On 12/1/15 12:08 PM, Tom Walker wrote:
> "...the left was ecstatic..."  In New Jersey, leftists were dancing in
> the streets. I saw it on T.V.

I know you are making a stupid joke but the truth is exactly that.

---

After George W. Bush invaded Iraq, the left followed the war with keen 
interest hoping against hope that the American military would be sent 
packing in the same fashion as in Vietnam thirty years earlier.
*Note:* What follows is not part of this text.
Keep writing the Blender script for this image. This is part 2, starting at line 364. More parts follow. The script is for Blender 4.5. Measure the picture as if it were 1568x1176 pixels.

Even 
though there was little evidence of socialist ideology among the Sunni 
or the Shi’ite militias who fought the Americans more sporadically, the 
consensus was that they deserved our support.

Like some of the key battles in Vietnam such as the Tet Offensive of 
1968, the battle for Fallujah in 2004 became a turning point in the war. 
The World Socialist Website 
(https://www.wsws.org/en/articles/2004/05/fall-m04.html) was ecstatic 
over the resistance to American imperialism at the time:

        One resident who spoke to the Los Angles Times described the uprising 
as a popular revolt against the occupying power. “Every Fallujan who was 
able to carry weapons participated,” he said. “All of us are mujahedin. 
No masks will be used anymore by the mujahedin. We are struggling 
openly. Our relationship with the new Iraqi commander and his people is 
very good. They did not come on the back of the American tanks. They are 
our sons.” The Times reporter cited a sign hanging on the gate of a 
mosque that captured the mood. It read, “We are the soldiers of Muhammad 
and not the soldiers of Saddam. We love death as you love life.”

Now, 11 years later, mujahideen has become a dirty word on the left. The 
Arabic word, which refers to people “performing jihad”, is enough to 
induce a chest-thumping battle cry to “bring it” to ISIS. The same kind 
of war fever that followed September 11, 2001 is cropping up again in 
the aftermath of the terrorist massacre in Paris. And, now as then, 
there are some on the left who call for bombing the jihadists as a way 
of eradicating terror.

It was one thing for someone to describe themselves as “soldiers of 
Muhammad” when they aimed an AK-47 at a marine but when you turn the 
same weapon on a Baathist soldier today you automatically become an 
Islamofascist ipso facto. The same rhetoric that Christopher Hitchens 
would have used back then against the Fallujah fighters is now used 
routinely against rebels in Syria who are aggregated into an 
undifferentiated mass of jihadist bogeymen. In a Wall Street Journal 
op-ed piece titled “Fallujah” dated April 2, 2004 Hitchens wrote: “The 
mob could have cooked and eaten its victims without making things very 
much worse.” The “mob”, of course, was a reference to the Sunni fighters 
and their victims the American marines.

There was very little interest on the left in exactly what life was like 
in Fallujah except that we admired the courage of the citizens. But as 
“liberated territory”, it doesn’t sound that much different from places 
under ISIS control today as Nir Rosen reported in an article titled 
“Resistance: Meet the People of Fallujah” 
(http://socialistreview.org.uk/289/resistance-meet-people-fallujah) that 
appeared in the October 2004 Socialist Review, the monthly magazine of 
the British SWP:

        They had banned alcohol, western films, make-up, hairdressers, 
'behaving like women' (ie homosexuality), and even dominoes in the 
coffee houses. Men found publicly drunk had been flogged, and I was told 
of a dozen men beaten and imprisoned for selling drugs. Islamic courts 
were being established in association with mujahideen units and mosque 
leaders, meting out punishment consistent with the Koran. Erstwhile 
Ba'ath Party members told me they were expiating the sins of their 
former secularism, and Ba'ath ideology had now become Islamist. An 
assistant to the mayor confirmed that there were Islamic courts with 
their own qadis, or judges, who acted independently of the police.

Did the left somehow miss that Fallujah bore a striking resemblance to 
ISIS or Taliban-controlled territory? To its credit, it largely 
understood that such “conservative” social norms were not a litmus test. 
It was up to the Iraqis themselves to decide how to organize their 
society, not outside powers with an air force ready to impose 
Enlightenment values through napalm or what Rudyard Kipling referred to 
as taking up “the White Man’s Burden”.